WORK REQUIRED: Return each line of the data below verbatim; pictures are to be left out.

GIVEN MATERIAL:
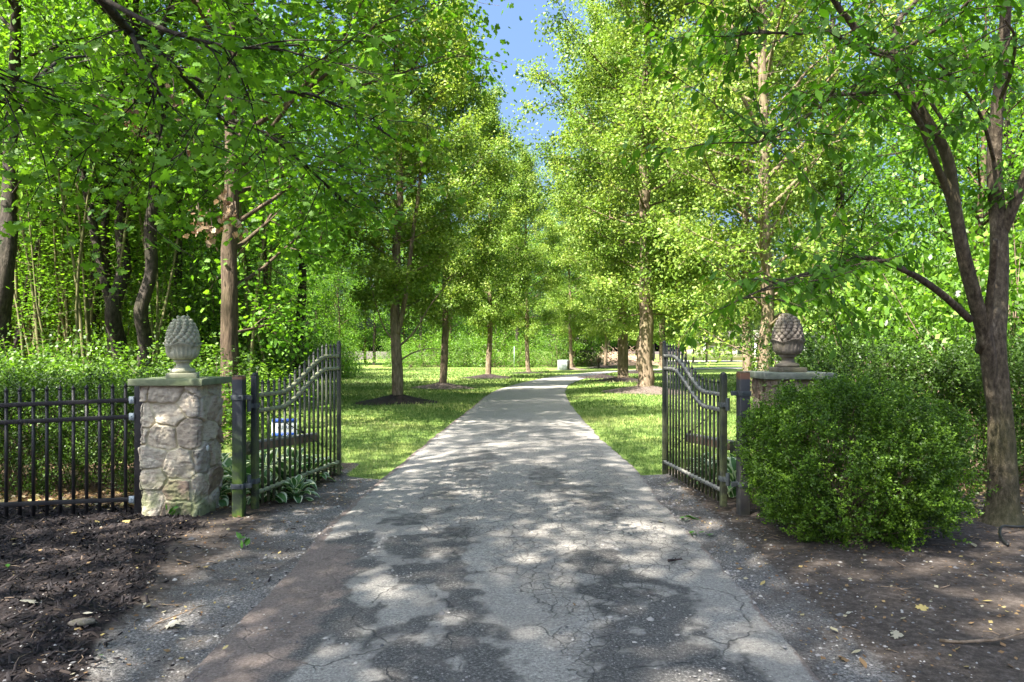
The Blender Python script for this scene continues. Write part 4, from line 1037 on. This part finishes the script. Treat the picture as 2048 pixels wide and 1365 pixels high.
# ------------------------------------------------------------------ gates, posts, fence
def spear(b, x, y, z0, z1, h=.0105, mat=0):
    b.box((x, y, (z0 + z1 - .05) / 2), (h, h, (z1 - .05 - z0) / 2), 0, mat)
    zt = z1 - .05; V = [(x - h, y - h, zt), (x + h, y - h, zt), (x + h, y + h, zt), (x - h, y + h, zt), (x, y, z1)]
    q = np.array(V[:4]) * 1; q = (q - [x, y, 0]) * [1.35, 1.35, 1] + [x, y, .006]; q[:, 2] = zt + .006
    b.add(np.r_[V[:4], q, [V[4]]], [np.array([(0, 1, 5, 4), (1, 2, 6, 5), (2, 3, 7, 6), (3, 0, 4, 7)]), np.array([(4, 5, 8), (5, 6, 8), (6, 7, 8), (7, 4, 8)])], mat)
def gate(hx, hy, fx, fy, label, stile_m, rail_m, bar_m, zoff=0.):
    L = math.hypot(fx - hx, fy - hy); rz = math.atan2(fy - hy, fx - hx)
    g = thing('iron_gate', label, 'gate', (hx, hy, zoff), rz)
    sg = 1 if hx < 0 else -1                     # side of the gate that looks at the drive
    b = MB(); b.box((0, 0, .70), (.029, .029, .655)); b.lathe([(.030, 1.355), (.032, 1.362), (.024, 1.380), (.004, 1.388)], sides=12); b.build('hinge_stile', stile_m, g, bevel=.003)
    b = MB(); b.box((L, 0, .87), (.022, .022, .83)); b.lathe([(.023, 1.70), (.026, 1.706), (.018, 1.722), (.003, 1.728)], (L, 0, 0), 12); b.build('free_stile', bar_m, g, bevel=.003)
    def top(x):
        t = np.clip((np.asarray(x, float) / L - .24) / .60, 0, 1); return 1.16 + .375 * (t * t * (3 - 2 * t))
    xs = np.linspace(.029, L - .022, 40)
    for nm, zf in (('top_rail', lambda x: top(x)), ('second_rail', lambda x: top(x) - .155), ('bottom_rail', lambda x: 0 * x + .20)):
        z = zf(xs); b = MB(); dz = np.gradient(z, xs); hz = .021 * np.sqrt(1 + dz ** 2) * .95; hy_ = .017
        V = np.stack([np.c_[xs, 0 * xs - hy_, z - hz], np.c_[xs, 0 * xs + hy_, z - hz], np.c_[xs, 0 * xs + hy_, z + hz], np.c_[xs, 0 * xs - hy_, z + hz]], 1).reshape(-1, 3)
        i = np.arange(39)[:, None] * 4; j = np.arange(4)[None]; j2 = (j + 1) % 4
        b.add(V, [np.stack([i + j, i + 4 + j, i + 4 + j2, i + j2], -1).reshape(-1, 4), np.array([[0, 1, 2, 3]]), np.array([[0, 3, 2, 1]]) + 156])
        for kk in range(16):
            xx = .029 + (L - .05) * (kk + 1) / 17; b.box((xx, -sg * hy_, float(zf(np.array(xx)))), (.006, .004, .006), 0, 1)
        b.build(nm, [rail_m, 'bracket_dark'], g)
    for kk in range(16):
        xx = .029 + (L - .05) * (kk + 1) / 17; b = MB(); spear(b, xx, 0, .07, float(top(xx)) + .16); b.build('picket', bar_m, g)
    b = MB(); b.tube([(.03, sg * .021, 1.08), (L - .03, sg * .021, .30)], .006, 6); b.tube([(L * .52 - .02, sg * .021, .70), (L * .52 + .05, sg * .021, .668)], .011, 8); b.build('brace_rod', 'gate_black', g)
    for zc in (1.06, .32):
        b = MB(); b.box((0, 0, zc), (.038, .038, .024)); b.box((-.075, 0, zc), (.045, .012, .020)); b.tube([(-.105, 0, zc - .05), (-.105, 0, zc + .075)], .021, 10); b.lathe([(.010, zc + .01), (.010, zc - .01)], (.0, -.043, 0), 6)
        b.build('hinge', 'bracket_dark', g, bevel=.002)
    return g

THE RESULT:
The Blender Python script for this scene continues. Write part 4, from line 1037 on. This part finishes the script. Treat the picture as 2048 pixels wide and 1365 pixels high.
# ------------------------------------------------------------------ gates, posts, fence
def spear(b, x, y, z0, z1, h=.0105, mat=0):
    b.box((x, y, (z0 + z1 - .05) / 2), (h, h, (z1 - .05 - z0) / 2), 0, mat)
    zt = z1 - .05; V = [(x - h, y - h, zt), (x + h, y - h, zt), (x + h, y + h, zt), (x - h, y + h, zt), (x, y, z1)]
    q = np.array(V[:4]) * 1; q = (q - [x, y, 0]) * [1.35, 1.35, 1] + [x, y, .006]; q[:, 2] = zt + .006
    b.add(np.r_[V[:4], q, [V[4]]], [np.array([(0, 1, 5, 4), (1, 2, 6, 5), (2, 3, 7, 6), (3, 0, 4, 7)]), np.array([(4, 5, 8), (5, 6, 8), (6, 7, 8), (7, 4, 8)])], mat)
def gate(hx, hy, fx, fy, label, stile_m, rail_m, bar_m, zoff=0.):
    L = math.hypot(fx - hx, fy - hy); rz = math.atan2(fy - hy, fx - hx)
    g = thing('iron_gate', label, 'gate', (hx, hy, zoff), rz)
    sg = 1 if hx < 0 else -1                     # side of the gate that looks at the drive
    b = MB(); b.box((0, 0, .70), (.029, .029, .655)); b.lathe([(.030, 1.355), (.032, 1.362), (.024, 1.380), (.004, 1.388)], sides=12); b.build('hinge_stile', stile_m, g, bevel=.003)
    b = MB(); b.box((L, 0, .87), (.022, .022, .83)); b.lathe([(.023, 1.70), (.026, 1.706), (.018, 1.722), (.003, 1.728)], (L, 0, 0), 12); b.build('free_stile', bar_m, g, bevel=.003)
    def top(x):
        t = np.clip((np.asarray(x, float) / L - .24) / .60, 0, 1); return 1.16 + .375 * (t * t * (3 - 2 * t))
    xs = np.linspace(.029, L - .022, 40)
    for nm, zf in (('top_rail', lambda x: top(x)), ('second_rail', lambda x: top(x) - .155), ('bottom_rail', lambda x: 0 * x + .20)):
        z = zf(xs); b = MB(); dz = np.gradient(z, xs); hz = .021 * np.sqrt(1 + dz ** 2) * .95; hy_ = .017
        V = np.stack([np.c_[xs, 0 * xs - hy_, z - hz], np.c_[xs, 0 * xs + hy_, z - hz], np.c_[xs, 0 * xs + hy_, z + hz], np.c_[xs, 0 * xs - hy_, z + hz]], 1).reshape(-1, 3)
        i = np.arange(39)[:, None] * 4; j = np.arange(4)[None]; j2 = (j + 1) % 4
        b.add(V, [np.stack([i + j, i + 4 + j, i + 4 + j2, i + j2], -1).reshape(-1, 4), np.array([[0, 1, 2, 3]]), np.array([[0, 3, 2, 1]]) + 156])
        for kk in range(16):
            xx = .029 + (L - .05) * (kk + 1) / 17; b.box((xx, -sg * hy_, float(zf(np.array(xx)))), (.006, .004, .006), 0, 1)
        b.build(nm, [rail_m, 'bracket_dark'], g)
    for kk in range(16):
        xx = .029 + (L - .05) * (kk + 1) / 17; b = MB(); spear(b, xx, 0, .07, float(top(xx)) + .16); b.build('picket', bar_m, g)
    b = MB(); b.tube([(.03, sg * .021, 1.08), (L - .03, sg * .021, .30)], .006, 6); b.tube([(L * .52 - .02, sg * .021, .70), (L * .52 + .05, sg * .021, .668)], .011, 8); b.build('brace_rod', 'gate_black', g)
    for zc in (1.06, .32):
        b = MB(); b.box((0, 0, zc), (.038, .038, .024)); b.box((-.075, 0, zc), (.045, .012, .020)); b.tube([(-.105, 0, zc - .05), (-.105, 0, zc + .075)], .021, 10); b.lathe([(.010, zc + .01), (.010, zc - .01)], (.0, -.043, 0), 6)
        b.build('hinge', 'bracket_dark', g, bevel=.002)
    return g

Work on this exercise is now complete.